No Piauí, a troca de votos por benefícios preocupa tanto que a Ordem dos Advogados do Brasil (OAB) tem um comitê de combate à corrupção eleitoral – o estado é a unidade da federação com o maior número de prefeitos cassados na Lei Ficha Limpa. Até o início do mês foram mais de 55. Este ano, o Ministério Público estadual também elaborou cartilhas de conscientização. Também vai realizar até setembro palestras em escolas, associações e sindicatos, com a ajuda de promotores de Justiça nos municípios.

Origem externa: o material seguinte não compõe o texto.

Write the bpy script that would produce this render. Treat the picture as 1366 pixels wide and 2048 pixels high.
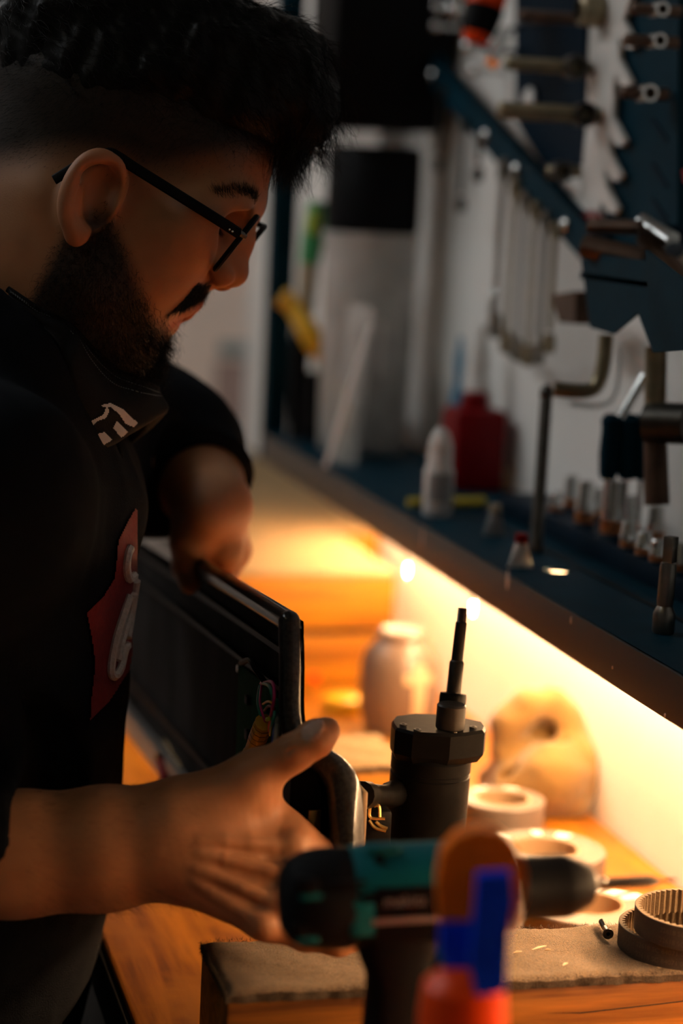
import bpy, bmesh, math, random
import numpy as np
from mathutils import Vector, Matrix
from mathutils.bvhtree import BVHTree

for _o in list(bpy.data.objects): bpy.data.objects.remove(_o)
S = bpy.context.scene
COL = S.collection
random.seed(4); RNG = np.random.default_rng(4)

# ------------------------------------------------------------------ camera
FPX = 4200.0                      # focal length in pixels of the 1366 x 2048 frame
YAW, PITCH, ROLL = 0.252094, 0.149395, math.radians(2.7)
CAM = np.array([0.0, 0.0, 1.42])
cf = np.array([math.sin(YAW)*math.cos(PITCH), math.cos(YAW)*math.cos(PITCH), -math.sin(PITCH)])
_r0 = np.array([math.cos(YAW), -math.sin(YAW), 0.0]); _u0 = np.cross(_r0, cf)
cr = _r0*math.cos(ROLL)+_u0*math.sin(ROLL); cu = _u0*math.cos(ROLL)-_r0*math.sin(ROLL)
cam_d = bpy.data.cameras.new('camera'); cam = bpy.data.objects.new('camera', cam_d); COL.objects.link(cam)
cam.matrix_world = Matrix(((cr[0], cu[0], -cf[0], CAM[0]), (cr[1], cu[1], -cf[1], CAM[1]), (cr[2], cu[2], -cf[2], CAM[2]), (0, 0, 0, 1)))
cam_d.sensor_fit = 'HORIZONTAL'; cam_d.sensor_width = 24.0; cam_d.lens = FPX*24.0/1366.0
cam_d.clip_start = 0.05; cam_d.clip_end = 50
cam_d.dof.use_dof = True; cam_d.dof.focus_distance = 1.37; cam_d.dof.aperture_fstop = 2.8
cam_d.dof.aperture_blades = 0
S.camera = cam

# ------------------------------------------------------------------ world, exposure, room lamps and added fills
w = bpy.data.worlds.new('world'); S.world = w; w.use_nodes = True
w.node_tree.nodes['Background'].inputs[0].default_value = (0.55, 0.75, 1.0, 1)
w.node_tree.nodes['Background'].inputs[1].default_value = 0.010
S.view_settings.view_transform = 'Standard'; S.view_settings.look = 'None'
S.view_settings.exposure = 0.0; S.view_settings.gamma = 1.0; S.view_settings.use_curve_mapping = False
STRIP_POWER = 235.0                # warm strip lamp under the shelf
STRIP_COL = (1.0, 0.59, 0.29)
CEIL_POWER = 7.5                  # cool ceiling panels
CEIL_COL = (0.93, 0.97, 0.97)
FAR_FILL_POWER = 12.0                  # cool fill panel added to brighten the far wall
REAR_FILL_POWER = 1.8                  # dim yellowish fill panel added to warm the neck
REAR_FILL_COL = (1.0, 0.82, 0.45)

# ------------------------------------------------------------------ helpers
def ray(px, py): return cr*(px-683)/FPX + cu*(1024-py)/FPX + cf
def A(px, py, d): return CAM + ray(px, py)*d
def onz(px, py, z): v = ray(px, py); return CAM + v*(z-CAM[2])/v[2]
def onx(px, py, x): v = ray(px, py); return CAM + v*x/v[0]
def ony(px, py, y): v = ray(px, py); return CAM + v*y/v[1]
def V3(*a): return np.array(a, float)
def unit(v): v = np.asarray(v, float); return v/(np.linalg.norm(v)+1e-12)

WO = {}                            # world origin of every object
def thing(name, label, cat, loc, group=None):
    o = bpy.data.objects.new(name, None); COL.objects.link(o); o.empty_display_size = 0.02
    o.location = tuple(map(float, loc)); o['label'] = label; o['category'] = cat
    if group: o['group'] = group
    WO[o.name] = np.array(loc, float); return o
def tag(o, label, cat, group=None):
    o['label'] = label; o['category'] = cat
    if group: o['group'] = group
    return o
def link(name, me, parent=None, org=None):
    o = bpy.data.objects.new(name, me); COL.objects.link(o)
    if parent is not None:
        o.parent = parent; WO[o.name] = WO[parent.name]
    else:
        WO[o.name] = np.array(org, float); o.location = tuple(map(float, org))
    return o
def build(name, verts, faces, mat, parent=None, smooth=35, kind=None, mats=None, fmat=None):
    """one mesh object from world-space vertices; smooth = sharp angle in degrees or None for flat"""
    v = np.asarray(verts, float)
    if parent is not None: org = WO[parent.name]
    else:
        org = np.array([(v[:, 0].min()+v[:, 0].max())/2, (v[:, 1].min()+v[:, 1].max())/2, v[:, 2].min()])
    me = bpy.data.meshes.new(name)
    if isinstance(faces, np.ndarray):
        fa = faces.astype(np.int32); k = fa.shape[1]
        me.vertices.add(len(v)); me.vertices.foreach_set('co', (v-org).astype(np.float32).ravel())
        me.loops.add(fa.size); me.loops.foreach_set('vertex_index', fa.ravel())
        me.polygons.add(len(fa)); me.polygons.foreach_set('loop_start', np.arange(0, fa.size, k, dtype=np.int32))
        me.update(calc_edges=True)
    else:
        me.from_pydata([tuple(x) for x in (v-org)], [], faces)
    for m in (mats or [mat]): me.materials.append(m)
    if fmat is not None: me.polygons.foreach_set('material_index', np.asarray(fmat, np.int32))
    if smooth is not None:
        me.polygons.foreach_set('use_smooth', np.ones(len(me.polygons), bool))
        if smooth < 180: me.set_sharp_from_angle(angle=math.radians(smooth))
    me.update()
    o = link(name, me, parent, org)
    if kind: o['kind'] = kind
    return o

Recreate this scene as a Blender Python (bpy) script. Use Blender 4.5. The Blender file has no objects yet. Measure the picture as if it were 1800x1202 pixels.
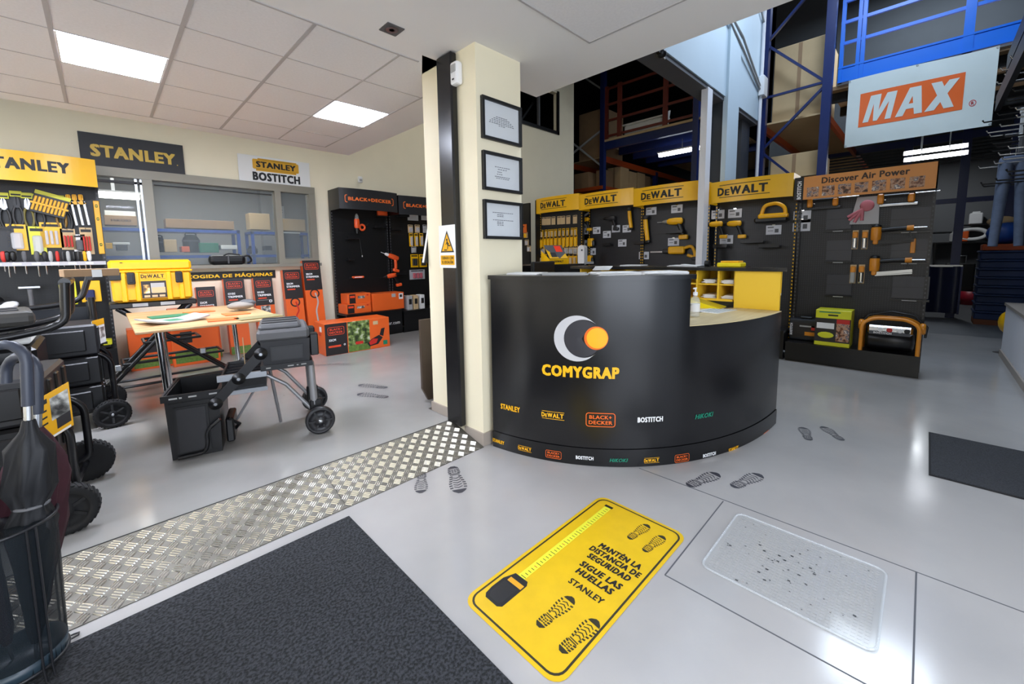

No começo do ano, o governo federal anunciou um pacote de R$ 2,7 bilhões para enfrentamento aos efeitos da seca no Nordeste e em Minas. Desse total, R$ 200 milhões são destinados ao pagamento do Bolsa Estiagem, programa voltado aos pequenos agricultores, e R$ 500 milhões para o Garantia-Safra. Foram recuperados ainda, 2,4 mil poços artesianos ao custo de R$ 60 milhões. Para a Operação Carro-Pipa, foram destinados R$ 164 milhões, beneficiando mais de 2 milhões de pessoas.